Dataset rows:
#####

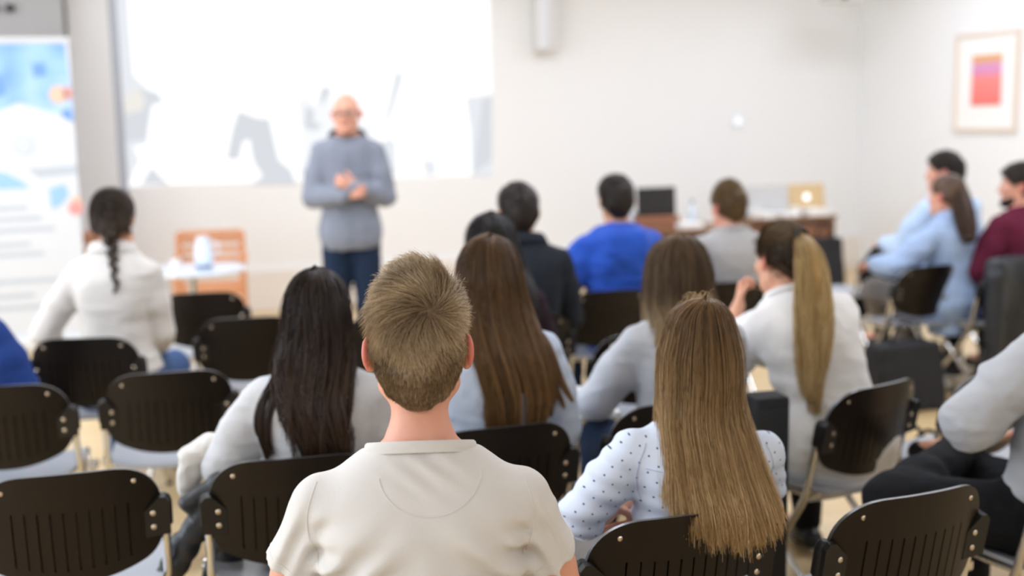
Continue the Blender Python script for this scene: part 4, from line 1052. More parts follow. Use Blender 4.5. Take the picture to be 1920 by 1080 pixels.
def make_chair():
    t=thing('stacking_chair','','chair')
    V,F,FE,Y=shell(); mb=MB(); mb.add(V,F); mb.v=mb.v; mb.cur=1; mb.f+=FE; mb.mi+=[1]*len(FE); bk=mb.build('backrest',[M['chair_shell'],M['shell_edge']],t,True,35)
    for sx in(-1,1):
        x=sx*.158; z=.742; mb=MB(); mb.lathe([(.0065,0),(.006,.0025),(.0035,.004),(.003,.002)],(x,Y(x,z)-.005,z),12,R=rotx(PI/2)); mb.build('screw',M['rivet'],bk,True)
        # bracket plate that carries the shell
        mb=MB(); x0=sx*.185; x1=sx*.242; poly=[(sx*.178,.572),(sx*.243,.578),(sx*.243,.672),(sx*.232,.686),(sx*.216,.686),(sx*.178,.648)]
        if sx<0: poly=poly[::-1]
        Rb=rotx(.19); mb.prism([(a,b-.63) for a,b in poly],-.007,.009,Rb,(0,Y(.21,.63)-.012,.63)); br=mb.build('bracket',M['bracket'],t)
        mb=MB(); mb.lathe([(.021,-.03),(.021,.035),(.017,.05),(.008,.058)],(sx*.228,Y(.22,.66)+.010,.63),14,R=rotx(.19)); mb.build('post_cap',M['bracket'],br,True)
        for zz in(.602,.642):
            mb=MB(); mb.lathe([(.0075,0),(.007,.003),(.004,.0048),(.003,.003)],(sx*.200,Y(.21,zz)-.019,zz),12,R=rotx(PI/2)); mb.build('screw',M['rivet'],br,True)
        # frame: the back tube runs down and forward to the front foot, the other tube crosses it to the rear foot
        yb=Y(.22,.6)+.010; X=sx*.228
        P=[(X,yb-.004,.62),(X,yb+.018,.52),(X,yb+.03,.46),(X,yb+.05,.40),(X,-.02,.26),(X,.20,.02),(X,.205,.008)]
        mb=MB(); mb.tube(P,.0125,12,1.0); lg=mb.build('leg',M['chrome'],t,True)
        P=[(X*.93,.17,.425),(X*.93,.150,.40),(X*.93,.06,.28),(X*.93,-.20,.02),(X*.93,-.205,.008)]
        mb=MB(); mb.tube(P,.0125,12); l2=mb.build('leg',M['chrome'],t,True)
        mb=MB(); mb.tube([(X*.93,yb+.03,.425),(X*.93,0,.422),(X*.93,.18,.428)],.011,10); mb.build('seat_rail',M['chrome'],t,True)
        mb=MB(); mb.lathe([(.015,0),(.016,.03),(.012,.034)],(X,.205,0),12); mb.build('foot_cap',M['foot'],lg,True)
        mb=MB(); mb.lathe([(.015,0),(.016,.03),(.012,.034)],(X*.93,-.205,0),12); mb.build('foot_cap',M['foot'],l2,True)
        mb=MB(); mb.box((X+sx*.022,.03,.40),(.03,.022,.03),bev=.006); mb.build('link_hook',M['chrome'],t,True)
        mb=MB(); mb.box((X+sx*.022,.08,.40),(.03,.022,.03),bev=.006); mb.build('link_hook',M['chrome'],t,True)
    mb=MB(); mb.tube([(-.212,.155,.405),(.212,.155,.405)],.010,10); mb.tube([(-.212,-.10,.41),(.212,-.10,.41)],.010,10); mb.build('cross_bar',M['chrome'],t,True)
    # dished seat with a rolled front edge
    nx,ny=15,15; V=[];F=[]
    for s in(0,1):
        for i in range(nx):
            for j in range(ny):
                u=-1+2*i/(nx-1); v=-1+2*j/(ny-1); uu=u*math.sqrt(1-.18*v*v*v*v); vv=v*math.sqrt(1-.18*u**4)
                z=.436+.014*u*u-.012*(1-v*v)*(1-u*u)-.03*max(0,v-.55)**2*4 - (.012 if s else 0); V.append((uu*.222,.005+vv*.215,z))
    g=lambda s,i,j:s*nx*ny+i*ny+j
    for i in range(nx-1):
        for j in range(ny-1): F.append((g(0,i,j),g(0,i+1,j),g(0,i+1,j+1),g(0,i,j+1))); F.append((g(1,i,j),g(1,i,j+1),g(1,i+1,j+1),g(1,i+1,j)))
    for i in range(nx-1): F.append((g(0,i,0),g(1,i,0),g(1,i+1,0),g(0,i+1,0))); F.append((g(0,i,ny-1),g(0,i+1,ny-1),g(1,i+1,ny-1),g(1,i,ny-1)))
    for j in range(ny-1): F.append((g(0,0,j),g(0,0,j+1),g(1,0,j+1),g(1,0,j))); F.append((g(0,nx-1,j),g(1,nx-1,j),g(1,nx-1,j+1),g(0,nx-1,j+1)))
    mb=MB(); mb.add(V,F); mb.build('seat',M['seat_ply'],t,True,50)
    return t
CH0=None; CHN=0
def chair(label, px, py, yaw, at=None):
    """px,py is the middle of the top edge of the back"""
    global CH0,CHN
    a=math.radians(yaw); T=Wz(px,py,.78) if at is None else np.array([at[0],at[1],.78])
    o=T+rotz(a)@np.array([0,.247,0])
    if CH0 is None: CH0=make_chair(); t=CH0
    else: t=copy_tree(CH0,None,CHT)
    t.location=(o[0],o[1],0); t.rotation_euler=(0,0,a); t['label']=label; t['group']='black stacking chairs'
    return o[:2],a
CHT={}
def chair_table():
    for c in bpy.data.objects:
        if c.parent: CHT.setdefault(c.parent.name,[]).append(c)
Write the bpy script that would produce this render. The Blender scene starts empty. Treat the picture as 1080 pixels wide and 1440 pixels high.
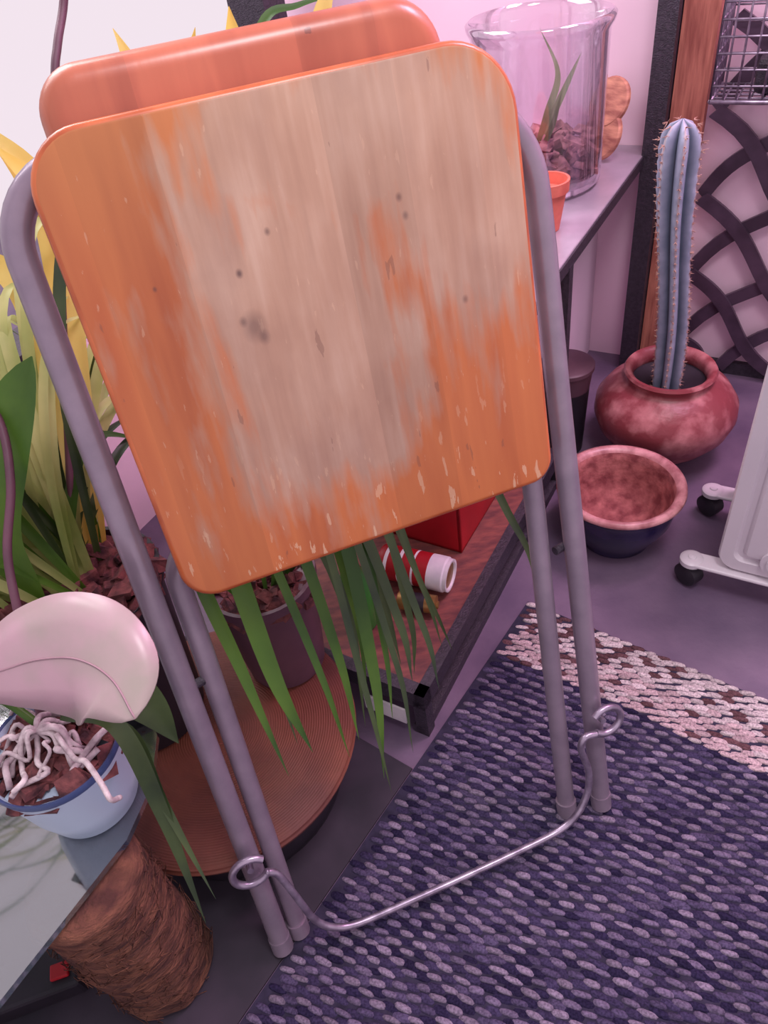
import bpy, bmesh, math, random
import numpy as np
from mathutils import Vector, Matrix, noise
random.seed(7)
V=Vector
sc=bpy.context.scene
try:
    sc.view_settings.view_transform='Standard'
except Exception: pass

# ---------------- helpers ----------------
def lin(c):
    return tuple(((x/255)/12.92 if x/255<=.04045 else ((x/255+.055)/1.055)**2.4) for x in c)+(1,)
def newmat(name):
    m=bpy.data.materials.new(name); m.use_nodes=True
    return m,m.node_tree,m.node_tree.nodes['Principled BSDF']
def mat(name,c1,c2=None,scale=20,rough=.6,metal=0,bump=0,stretch=(1,1,1),lo=.35,hi=.65,bscale=None,spec=.5,detail=5,sub=0):
    m,nt,b=newmat(name); c2=c2 or tuple(int(x*.8) for x in c1)
    tc=nt.nodes.new('ShaderNodeTexCoord'); mp=nt.nodes.new('ShaderNodeMapping'); mp.inputs['Scale'].default_value=stretch
    nt.links.new(tc.outputs['Object'],mp.inputs[0])
    n=nt.nodes.new('ShaderNodeTexNoise'); n.inputs['Scale'].default_value=scale; n.inputs['Detail'].default_value=detail
    nt.links.new(mp.outputs[0],n.inputs['Vector'])
    r=nt.nodes.new('ShaderNodeValToRGB'); r.color_ramp.elements[0].position=lo; r.color_ramp.elements[1].position=hi
    r.color_ramp.elements[0].color=lin(c1); r.color_ramp.elements[1].color=lin(c2)
    nt.links.new(n.outputs[0],r.inputs[0]); nt.links.new(r.outputs[0],b.inputs['Base Color'])
    b.inputs['Roughness'].default_value=rough; b.inputs['Metallic'].default_value=metal
    b.inputs['Specular IOR Level'].default_value=spec
    if bump:
        n2=nt.nodes.new('ShaderNodeTexNoise'); n2.inputs['Scale'].default_value=bscale or scale*3; n2.inputs['Detail'].default_value=4
        nt.links.new(mp.outputs[0],n2.inputs['Vector'])
        bp=nt.nodes.new('ShaderNodeBump'); bp.inputs['Strength'].default_value=bump; bp.inputs['Distance'].default_value=.004
        nt.links.new(n2.outputs[0],bp.inputs['Height']); nt.links.new(bp.outputs[0],b.inputs['Normal'])
    return m
def leafmat(name,c1,c2,scale=8,rough=.45,trans=.35,**kw):
    m=mat(name,c1,c2,scale=scale,rough=rough,**kw); nt=m.node_tree; b=nt.nodes['Principled BSDF']
    src=b.inputs['Base Color'].links[0].from_socket; out=[n for n in nt.nodes if n.type=='OUTPUT_MATERIAL'][0]
    t=nt.nodes.new('ShaderNodeBsdfTranslucent'); mx=nt.nodes.new('ShaderNodeMixShader'); mx.inputs[0].default_value=trans
    nt.links.new(src,t.inputs[0]); nt.links.new(b.outputs[0],mx.inputs[1]); nt.links.new(t.outputs[0],mx.inputs[2]); nt.links.new(mx.outputs[0],out.inputs[0])
    return m
def glassmat(name,tint,edge=.5,base=.06,top=.75):
    m=bpy.data.materials.new(name); m.use_nodes=True; nt=m.node_tree; nt.nodes.clear()
    o=nt.nodes.new('ShaderNodeOutputMaterial'); mx=nt.nodes.new('ShaderNodeMixShader')
    t=nt.nodes.new('ShaderNodeBsdfTransparent'); t.inputs[0].default_value=lin(tint)
    g=nt.nodes.new('ShaderNodeBsdfGlossy'); g.inputs['Roughness'].default_value=.06; g.inputs[0].default_value=(.95,.93,.97,1)
    lw=nt.nodes.new('ShaderNodeLayerWeight'); lw.inputs[0].default_value=edge
    mr=nt.nodes.new('ShaderNodeMapRange'); mr.inputs['To Min'].default_value=base; mr.inputs['To Max'].default_value=top
    nt.links.new(lw.outputs['Facing'],mr.inputs[0]); nt.links.new(mr.outputs[0],mx.inputs[0])
    nt.links.new(t.outputs[0],mx.inputs[1]); nt.links.new(g.outputs[0],mx.inputs[2]); nt.links.new(mx.outputs[0],o.inputs[0])
    return m
def group(name,loc=(0,0,0)):
    e=bpy.data.objects.new(name,None); e.empty_display_size=.05; bpy.context.collection.objects.link(e); return e
def mesh(name,vs,fs,mats,parent=None,smooth=True,mi=None,uv=None):
    me=bpy.data.meshes.new(name); me.from_pydata([tuple(v) for v in vs],[],fs)
    for m in (mats if isinstance(mats,(list,tuple)) else [mats]): me.materials.append(m)
    if mi: me.polygons.foreach_set('material_index',mi)
    if smooth: me.polygons.foreach_set('use_smooth',[True]*len(me.polygons))
    if uv:
        l=me.uv_layers.new(name='UVMap')
        for lp in me.loops: l.data[lp.index].uv=uv[lp.vertex_index]
    me.update()
    bm=bmesh.new(); bm.from_mesh(me); bmesh.ops.recalc_face_normals(bm,faces=bm.faces); bm.to_mesh(me); bm.free()
    o=bpy.data.objects.new(name,me); bpy.context.collection.objects.link(o)
    if parent: o.parent=parent
    return o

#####

**THE PROBLEM**
Only the number is required: the count of lines containing the word "pixels".

**REPLY TO THE EXERCISE**
2